The Lexington School District 1 board on Feb. 27 heard a detailed, informational presentation on a draft 10-year long-range facilities plan developed by consultant McMillan Pazden Smith and cost-estimating partner Thompson Turner. The presentation reviewed facility condition assessments, enrollment projections and scenario options for multiple attendance clusters; no formal decisions or votes were taken.
Michelle Smith, a principal and architect with McMillan Pazden Smith, said the consultant team toured district facilities and compiled condition data across building systems. “Sarah and team have walked 4,000,000 square feet of your assets,” she said, and described a five-point component scoring system in which 5 means new and 1 indicates a life-safety or critical need. The team showed ‘deficiency donuts’ that aggregate the number and severity of deficiencies at each campus and said most findings fell into the midrange (score 3) while some components were rated 2 or 1.
The presentation tied the condition findings to demographer-provided enrollment projections and a utilization calculation that accounts for classrooms, portables and schedule flexibility. For each attendance cluster the consultants outlined scenarios (additions, repurposing, or new construction) and the tradeoffs for cost, site constraints and timing. In the Gilbert cluster, for example, consultants said a straightforward set of additions would require about 38 classrooms across four campuses but was limited by site constraints and sewer capacity; they recommended a financially informed scenario that would build a new middle school and repurpose several existing campuses as the more likely near-term solution. Presenters reported 811 deficiency instances at Gilbert High and an average facility score of about 2.7 for that campus.
Board members pressed for more granular data, earlier access to the full deficiency reports and updated enrollment runs. One board member asked whether the Gilbert-area preference for a new high school (driven in part by athletics and parking needs) had been weighed against the consultant’s middle-school recommendation; another urged the team to model redrawn attendance lines and to provide two community-facing options rather than a single proposal. Dr. Price, the district official participating in the session, highlighted staffing and program implications of any reconfiguration, noting that opening a new campus requires principal and certificated staffing aligned to state formulas.
Maggie Dittmar of Thompson Turner described the estimating approach and said renovation pricing is substantially developed while additions and new-school estimates will be produced using prototypes and escalation factors.
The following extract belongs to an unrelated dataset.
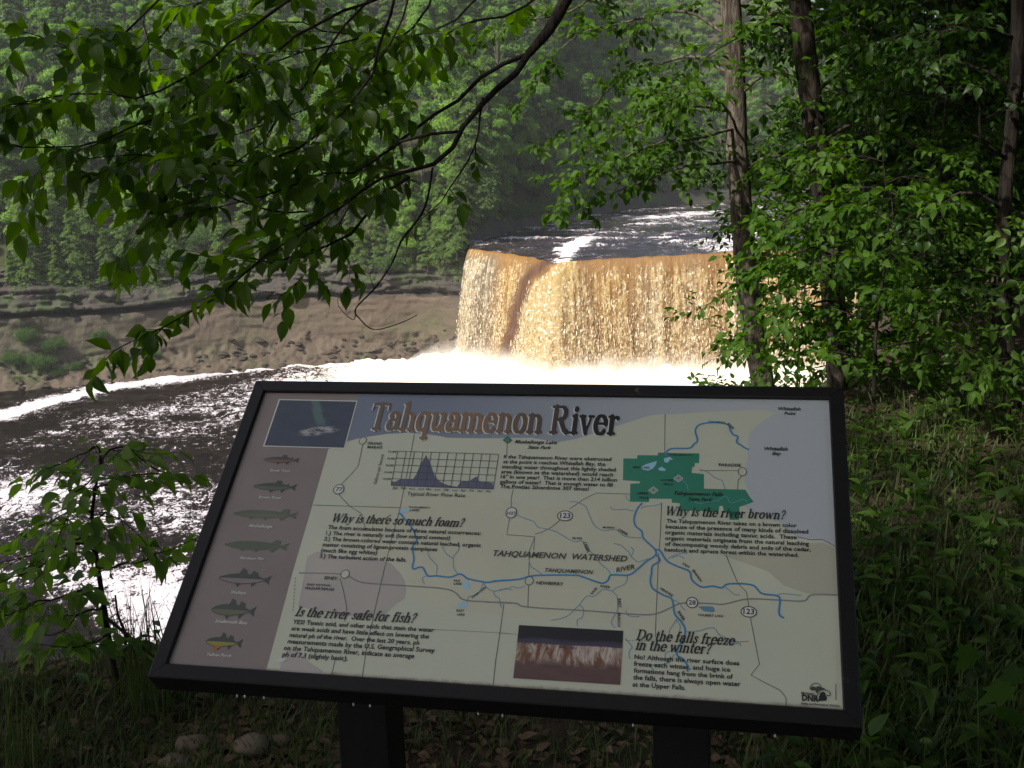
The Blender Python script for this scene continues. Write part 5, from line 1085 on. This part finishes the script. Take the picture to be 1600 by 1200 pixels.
# serif strokes
hair, stem_ = .024, .066
def A(cx, cy, rx, ry, a0, a1, n=16):
    return [(cx+rx*math.cos(math.radians(a0+(a1-a0)*i/n)), cy+ry*math.sin(math.radians(a0+(a1-a0)*i/n))) for i in range(n+1)]
def arch(x, y0, w): return [(x, y0), (x, .30)]+A(x-w*.5+.0, .30, w*.5, .155, 0, 150, 10)
def sf(x, y, w=.10): return ([(x-w, y), (x+w, y)], hair)
st = lambda x, a, b_: ([(x, a), (x, b_)], stem_)
bx = .022
GL = {
 'T': (.66, [st(.33, .03, .69), ([(.05, .695), (.61, .695)], .03), ([(.05, .69), (.035, .56)], .018), ([(.61, .69), (.625, .56)], .018), sf(.33, bx, .13)]),
 'R': (.72, [st(.16, .03, .69), sf(.15, bx, .12), sf(.15, .698, .12), ([(.16, .698)]+A(.33, .53, .17, .168, 90, -90)+[(.16, .36)], None), ([(.34, .36), (.50, .10), (.60, .03)], .062), sf(.63, bx, .07)]),
 'W': (.98, [([(.09, .70), (.29, .04)], .06), ([(.29, .04), (.48, .70)], .025), ([(.44, .70), (.66, .04)], .06), ([(.66, .04), (.88, .70)], .025), sf(.09, .70, .08), sf(.45, .70, .07), sf(.88, .70, .08)]),
 'I': (.36, [st(.18, .03, .69), sf(.18, bx, .14), sf(.18, .70, .14)]),
 'D': (.74, [st(.16, .03, .69), sf(.13, bx, .11), sf(.13, .698, .11), ([(.16, .698), (.30, .698)]+A(.34, .36, .29, .338, 85, -85)+[(.30, bx), (.16, bx)], None)]),
 'a': (.50, [([(.37, .07), (.37, .34)]+A(.235, .34, .135, .13, 0, 160, 10), None), ([(.12, .36), (.12, .355)], .05), ([(.36, .29)]+A(.20, .14, .125, .125, 80, 290, 12)+[(.36, .09)], None), ([(.37, .08), (.42, .03), (.48, .05)], .026)]),
 'b': (.54, [st(.14, .04, .71), sf(.09, .715, .06), ([(.14, .40), (.20, .46)], .03), (A(.27, .24, .17, .23, 100, -100), None), ([(.14, .06), (.20, .02)], .026)]),
 'c': (.46, [(A(.25, .24, .18, .235, 50, 305), None), ([(.36, .38), (.36, .375)], .05)]),
 'e': (.48, [(A(.245, .24, .175, .235, 8, 318), None), ([(.08, .27), (.41, .27)], .022)]),
 'f': (.34, [([(.15, .03), (.15, .58)]+A(.26, .58, .11, .13, 180, 60, 8), None), ([(.31, .67), (.312, .665)], .042), sf(.14, bx, .11), sf(.17, .455, .14)]),
 'h': (.56, [st(.13, .03, .71), sf(.09, .715, .06), (arch(.42, .03, .29), None), sf(.13, bx), sf(.43, bx)]),
 'n': (.56, [st(.13, .03, .45), sf(.09, .455, .06), (arch(.42, .03, .29), None), sf(.13, bx), sf(.43, bx)]),
 'm': (.84, [st(.13, .03, .45), sf(.09, .455, .06), (arch(.42, .03, .29), None), (arch(.71, .03, .29), None), sf(.13, bx), sf(.42, bx), sf(.72, bx)]),
 'i': (.28, [st(.14, .03, .45), sf(.10, .455, .06), sf(.14, bx), ([(.14, .64), (.142, .64)], .07)]),
 'l': (.28, [st(.14, .03, .71), sf(.10, .715, .06), sf(.14, bx)]),
 'o': (.50, [(A(.25, .24, .175, .235, 0, 360, 24), None)]),
 'q': (.54, [(A(.25, .24, .17, .235, 60, 300), None), st(.40, -.19, .44), sf(.40, -.20, .11), ([(.33, .44), (.44, .47)], .024)]),
 'r': (.42, [st(.13, .03, .45), sf(.09, .455, .06), sf(.14, bx, .11), ([(.14, .30), (.20, .41), (.28, .45)], .028), ([(.33, .42), (.332, .418)], .05)]),
 's': (.40, [([(.33, .36), (.30, .43), (.20, .455), (.11, .42), (.10, .34), (.19, .27), (.29, .21), (.33, .12), (.26, .035), (.16, .02), (.08, .06), (.07, .13)], .036), ([(.12, .35), (.28, .20)], .05)]),
 't': (.34, [([(.15, .60), (.15, .12)]+A(.24, .12, .09, .10, 180, 300, 8), None), sf(.16, .455, .12), ([(.06, .46), (.15, .58)], .022)]),
 'u': (.56, [([(.13, .44), (.13, .17)]+A(.25, .17, .12, .145, 180, 330, 10), None), st(.42, .04, .44), sf(.09, .455, .07), sf(.38, .455, .07), sf(.46, bx, .06)]),
 'v': (.50, [([(.10, .44), (.25, .03)], .058), ([(.25, .03), (.39, .44)], .024), sf(.10, .455, .09), sf(.40, .455, .08)]),
 'w': (.74, [([(.10, .44), (.24, .03)], .056), ([(.24, .03), (.37, .44)], .024), ([(.35, .44), (.50, .03)], .056), ([(.50, .03), (.63, .44)], .024), sf(.10, .455, .09), sf(.64, .455, .08)]),
 'y': (.50, [([(.10, .44), (.26, .04)], .056), ([(.40, .44), (.24, -.06), (.16, -.19), (.08, -.19)], .024), ([(.08, -.16), (.082, -.16)], .045), sf(.10, .455, .09), sf(.41, .455, .08)]),
 'z': (.44, [([(.07, .44), (.36, .44)], .03), ([(.34, .43), (.09, .04)], .052), ([(.07, .03), (.38, .03)], .03), ([(.38, .03), (.39, .13)], .02), ([(.07, .44), (.06, .34)], .02)]),
 '?': (.44, [([(.09, .54)]+A(.21, .56, .12, .145, 170, -20, 12)+[(.26, .38), (.21, .30), (.21, .20)], .042), ([(.21, .05), (.212, .05)], .07)]),
 ' ': (.24, [])}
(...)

She said the team expects to deliver draft costs and a master schedule in time for the next workshop and the March board presentation.
Consultants asked the board for guidance on three priorities to shape the next draft: whether Gilbert should pursue a new middle or a new high school; whether the Pleasant Hill site should be used for a primary/upper reconfiguration or a new elementary; and whether the district should prioritize a new elementary for the New Providence/Meadow Glen area. The presenters reiterated that the materials shown were scenarios and not final decisions and committed to sharing the full maintenance/deficiency reports ahead of the March 10 workshop. The board closed the workshop with a motion to adjourn; the motion carried and no substantive votes on projects were taken.
Next steps: consultants will provide the deficiency/donut reports and updated enrollment runs, refine cost pro formas and prepare materials for the March board meeting and upcoming community engagement sessions.